Harga Dun oddał na przechowanie pierścień barona Corbynowi, ojcu Thairana, który poparł pomysł syna, aby władcą wioski został ten, komu uda się przetransportować marmurowy ołtarz z ruin zamku do wioskowej kaplicy (którą też trzeba będzie rozbudować).

-------
Choć sesja miała potencjał także na badanie tajemnic i na negocjacje, gracze odruchowo (jak sami później przyznali) poszli w walkę i klasyczny dungeon crawl. I sami nie byli tym zachwyceni. Dla mnie nie było to problemem, gdyż zakładam ogromną autonomię graczy i dopuszczam wszelkie działania postaci, które mają jakiś sens, są spójne (w mniejszym czy większym stopniu) ze światem i tłem postaci. Tak czy siak, po sesji mieliśmy sporą dyskusję mailową, jak właściwie ma wyglądać ta kampania, co na pewno było przydatne. Wspólna wyraźna wizja, w co się chce grać, jest niezbędna, żeby kampania miała potencjał na coś ciekawszego (i dłuższą rozgrywkę).

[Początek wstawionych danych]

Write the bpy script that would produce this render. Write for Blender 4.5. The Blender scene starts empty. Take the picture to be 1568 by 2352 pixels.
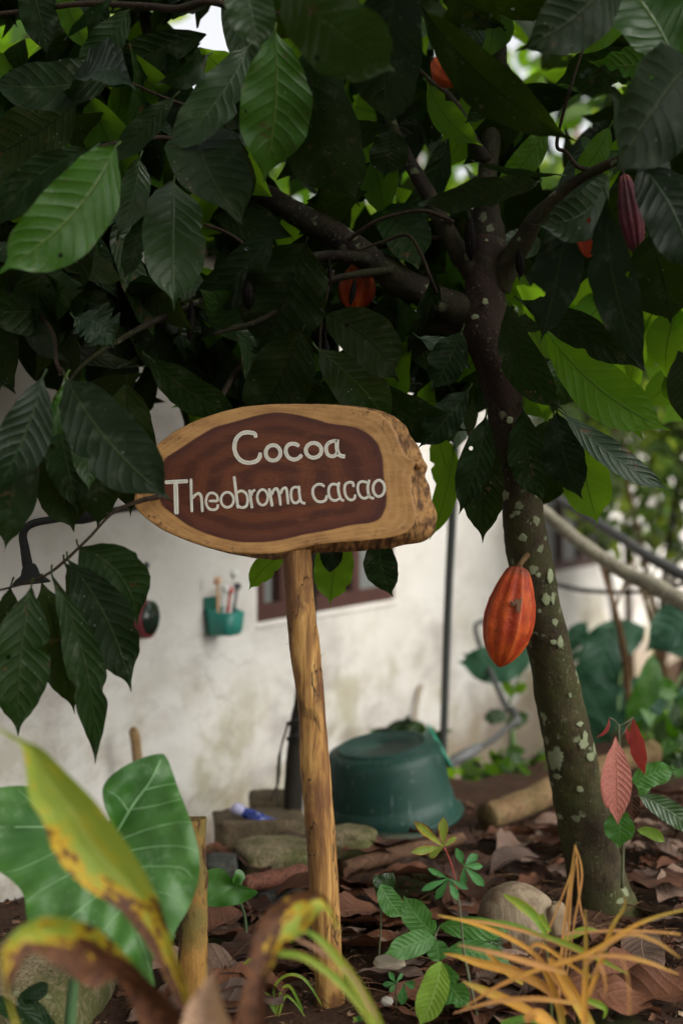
import bpy, math, random
from mathutils import Vector, noise, Matrix
R = math.radians
S = bpy.context.scene
C = S.collection
CZ = 0.93
F = 3267.0
# ------------------------------------------------------------------ camera
cam = bpy.data.cameras.new('camera'); co = bpy.data.objects.new('camera', cam); C.objects.link(co)
co.location = (0, 0, CZ); co.rotation_euler = (R(90), 0, 0)
cam.sensor_fit = 'VERTICAL'; cam.sensor_height = 36; cam.sensor_width = 24; cam.lens = 50
cam.clip_start = 0.05; cam.clip_end = 500
cam.dof.use_dof = True; cam.dof.focus_distance = 2.82; cam.dof.aperture_fstop = 1.9
S.camera = co
# ------------------------------------------------------------------ world, sun
SUN_EL, SUN_AZ = R(38), R(122)      # azimuth measured from +Y towards +X
w = bpy.data.worlds.new('World'); S.world = w; w.use_nodes = True
nt = w.node_tree; nt.nodes.clear()
o_ = nt.nodes.new('ShaderNodeOutputWorld'); b_ = nt.nodes.new('ShaderNodeBackground'); s_ = nt.nodes.new('ShaderNodeTexSky')
s_.sky_type = 'NISHITA'; s_.sun_disc = False; s_.sun_elevation = SUN_EL; s_.sun_rotation = SUN_AZ
s_.air_density = 1.0; s_.dust_density = 6.0; s_.ozone_density = 0.6
hs_ = nt.nodes.new('ShaderNodeHueSaturation'); hs_.inputs['Saturation'].default_value = .10; hs_.inputs['Value'].default_value = 1.2   # hazy, almost white sky
nt.links.new(s_.outputs[0], hs_.inputs['Color']); nt.links.new(hs_.outputs[0], b_.inputs[0]); nt.links.new(b_.outputs[0], o_.inputs[0]); b_.inputs[1].default_value = 0.15
sl = bpy.data.lights.new('sun', 'SUN'); sl.energy = 0.6; sl.angle = R(24); sl.color = (1, 0.91, 0.74)
so = bpy.data.objects.new('sun', sl); C.objects.link(so)
dv = Vector((math.sin(SUN_AZ)*math.cos(SUN_EL), math.cos(SUN_AZ)*math.cos(SUN_EL), math.sin(SUN_EL)))
so.rotation_euler = dv.to_track_quat('Z', 'Y').to_euler(); so.location = (5, -4, 6)
S.view_settings.view_transform = 'Standard'; S.view_settings.look = 'None'
S.view_settings.exposure = 0.9; S.view_settings.gamma = 1
S.cycles.max_bounces = 8; S.cycles.transmission_bounces = 6; S.cycles.transparent_max_bounces = 8

random.seed(7)
rnd = random.random
def ru(a, b): return a+(b-a)*random.random()
def P(x, y, D): return Vector(((x-784)/F*D, D, CZ+(1176-y)/F*D))
def px(n, D): return n*D/F

# ------------------------------------------------------------------ object helpers
def tag(o, label=None, cat=None, group=None, kind=None):
    if label: o['label'] = label
    if cat: o['category'] = cat
    if group: o['group'] = group
    if kind: o['kind'] = kind
    return o
def empty(name, loc, label=None, cat=None, group=None):
    o = bpy.data.objects.new(name, None); C.objects.link(o); o.location = loc; o.empty_display_size = .05
    return tag(o, label, cat, group)
def origin(o):
    v = Vector((0, 0, 0))
    while o: v = v+o.location; o = o.parent
    return v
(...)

Dungeon crawl na jednej z pierwszych sesji jest zgodny ze staroszkolnym modelem grania - najpierw podziemia, potem dzicz, a potem polityka - choć jak widać, nie trzymam się tego sztywno. Tutaj przede wszystkim chciałem postaci graczy, zwykłych ludzi, skonfrontować z niezwykłością - potworami i magią. Przeżycia w ruinach zaczynają transformację chłopów w bohaterów. Wyrywają ich z dotychczasowego życia i przygotowują do większych wyzwań, jakie szykuje zrujnowany świat.

Po tej sesji wszystkie postaci, poza Harga Dunem, dostały swe pierwsze zdolności (moves) z Class Warfare: Thairan - magię kapłańską (Embodiment), Orin Dun - magię cieni (Shadowmancer), Shemish - potężne ostrze (Wielder).